The shower is quite nice in my eyes. It’s a bit further up than the toilet and is three walls with a shower head in the middle. There is no roof and you stand on a small plank of wood under the shower head. It’s surrounded by quite a bit of trees and bushes. There has been a few mornings where I’ll be showering, then all of a sudden leaves will start falling on me and I look up and there is a group of white faced monkeys playing in the tree right above me.

Trip to Costa Rica

Author: Kristi

My journey to Costa Rica was a very interesting . The first 6 hours or so were fine, I slept for the most part.

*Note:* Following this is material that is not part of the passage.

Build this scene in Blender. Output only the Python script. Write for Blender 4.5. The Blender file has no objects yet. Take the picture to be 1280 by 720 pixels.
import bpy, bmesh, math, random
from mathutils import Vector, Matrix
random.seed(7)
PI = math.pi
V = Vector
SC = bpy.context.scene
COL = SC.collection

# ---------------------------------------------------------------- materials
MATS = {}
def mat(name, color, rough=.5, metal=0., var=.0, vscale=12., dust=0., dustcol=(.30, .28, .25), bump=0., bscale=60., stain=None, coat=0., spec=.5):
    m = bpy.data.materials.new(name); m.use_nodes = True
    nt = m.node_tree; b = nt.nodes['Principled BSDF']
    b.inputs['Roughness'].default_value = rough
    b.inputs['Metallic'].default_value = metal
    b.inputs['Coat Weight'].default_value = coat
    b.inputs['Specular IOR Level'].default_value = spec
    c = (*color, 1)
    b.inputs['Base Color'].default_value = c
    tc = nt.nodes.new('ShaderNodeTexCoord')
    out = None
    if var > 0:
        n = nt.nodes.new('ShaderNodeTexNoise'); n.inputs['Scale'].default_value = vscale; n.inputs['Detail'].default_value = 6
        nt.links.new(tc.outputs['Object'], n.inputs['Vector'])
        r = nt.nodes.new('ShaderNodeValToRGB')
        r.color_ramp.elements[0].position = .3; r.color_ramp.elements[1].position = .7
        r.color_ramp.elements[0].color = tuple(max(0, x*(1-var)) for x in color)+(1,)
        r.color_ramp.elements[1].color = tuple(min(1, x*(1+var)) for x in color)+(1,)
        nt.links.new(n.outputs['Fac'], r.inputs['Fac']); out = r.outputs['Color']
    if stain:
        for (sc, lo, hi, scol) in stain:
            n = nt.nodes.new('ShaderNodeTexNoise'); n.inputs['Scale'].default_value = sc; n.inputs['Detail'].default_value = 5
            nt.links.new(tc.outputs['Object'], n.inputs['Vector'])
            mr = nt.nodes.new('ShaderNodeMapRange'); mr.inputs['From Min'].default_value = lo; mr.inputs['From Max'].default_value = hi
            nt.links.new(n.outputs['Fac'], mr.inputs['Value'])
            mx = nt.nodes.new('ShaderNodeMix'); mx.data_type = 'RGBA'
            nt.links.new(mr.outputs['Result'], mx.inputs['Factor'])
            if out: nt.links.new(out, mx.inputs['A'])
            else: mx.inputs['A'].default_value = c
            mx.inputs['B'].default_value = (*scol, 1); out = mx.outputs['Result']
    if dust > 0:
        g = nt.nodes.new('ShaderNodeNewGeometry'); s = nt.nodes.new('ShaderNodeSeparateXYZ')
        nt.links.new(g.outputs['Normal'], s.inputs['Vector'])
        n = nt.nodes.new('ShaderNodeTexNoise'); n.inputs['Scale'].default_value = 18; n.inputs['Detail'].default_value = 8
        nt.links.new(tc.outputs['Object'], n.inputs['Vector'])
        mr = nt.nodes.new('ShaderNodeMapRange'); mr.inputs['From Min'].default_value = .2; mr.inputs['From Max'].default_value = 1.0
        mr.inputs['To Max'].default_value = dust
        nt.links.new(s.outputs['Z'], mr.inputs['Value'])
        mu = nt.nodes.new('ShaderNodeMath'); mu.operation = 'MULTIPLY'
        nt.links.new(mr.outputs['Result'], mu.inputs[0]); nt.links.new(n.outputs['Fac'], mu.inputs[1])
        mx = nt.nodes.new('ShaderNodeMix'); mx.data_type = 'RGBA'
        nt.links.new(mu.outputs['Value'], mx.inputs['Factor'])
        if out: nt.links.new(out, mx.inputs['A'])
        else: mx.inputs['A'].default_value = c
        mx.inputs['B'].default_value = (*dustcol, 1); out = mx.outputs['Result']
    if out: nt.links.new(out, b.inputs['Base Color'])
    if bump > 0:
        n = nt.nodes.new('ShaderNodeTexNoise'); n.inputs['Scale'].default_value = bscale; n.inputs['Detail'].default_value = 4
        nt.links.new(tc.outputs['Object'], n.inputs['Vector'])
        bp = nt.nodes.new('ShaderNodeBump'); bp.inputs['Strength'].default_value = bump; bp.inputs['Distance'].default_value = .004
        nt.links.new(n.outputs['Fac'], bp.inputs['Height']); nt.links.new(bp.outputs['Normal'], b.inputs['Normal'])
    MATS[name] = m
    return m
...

When we stopped in Nicaragua to pick up some more passengers and I had a fellow Canadian, older gentleman sit next to me. What I had in store for the next 6 hours I was not prepared for. Turns out this man was “bi-polar”! Lucky me, he had been on anti-psychotics since 1980 but then 10 days ago decided to stop taking them! FANTASTIC. He was always kind to me, but when the music was too loud and the bus attendant wouldn’t turn it down, he’d lose it. Swearing, talking about strangling their necks and so on. I edged closer to the window at this point just waiting for him to turn on me. He was constantly talking to me while I was trying to watch movies on my laptop, listen to music or sleep. Most of the time, he was trying to get me to calm him down about loud music . Then when it came time to pay the Nicaraguan border fee he only had two out of the three dollars due, I lent him $1 to help him out. Then at the Costa Rican border, they had already rejected him once before and now they were trying to do it again because he did not have proof of a return flight to Canada. So he pulls me over and is trying to get me to translate and explain to him what he has to do to get across the border. He needed to buy a $20 return ticket to Nicaragua, but he obviously didn’t have the money. So he asked me for it, well by asked I mean begged. He was very scared and didn’t have anyone else to help him. I gave him the $20 to buy the ticket. He was so thank ful and was asking how he could repay me. I just said “pay it forward”.

I got dropped off in Punterenas later that night. Kind of scary being on the side of the road alone at night but I grabbed a cab to the ferry to Paquera. I was worried what I was going to do once I got there as it was very late at night and the buses had stopped running to Cabuya. I chatted up a man on the ferry and he offered to give me a ride more than half way there. Score! Once he dropped me off I caught another cab up to Rainsong Sanctuary. A girl named Cher met me outside and helped bring my bags inside. They had set up a bed for me, outside, with the dog. Once again, lucky me.
I woke up in the morning to a baby monkey crying next to my bed . It was the first time I got to hold a baby monkey that day. There are two baby howler monkeys, Evie and Frannie, that have been orphaned due to electrocution. The older howler monkey, Mona, is here because an alpha male from her pack beat her and her tail was lost in the process. I also get to feed and play with raccoons, porcupines, turtles, parrots and toucans.

Later another volunteer, Kristi (same name and from Vancouver too…creepy) waled me up to the long-term volunteer lodging at the farm. It is….RUSTIC to say the least. There was just three of us staying at the moment. Kristi was sleeping in a hammock and the other girl, Jackie, had the one real bed in the room. They offered me a mattress on the floor or Jackie’s little blue crap hammock. I took the hammockso I wasn’t on the floor with the jungle creatures. Our little lodge does not have walls and is very open, therefore little creatures can get in quite easily. Ah, home sweet(?) home.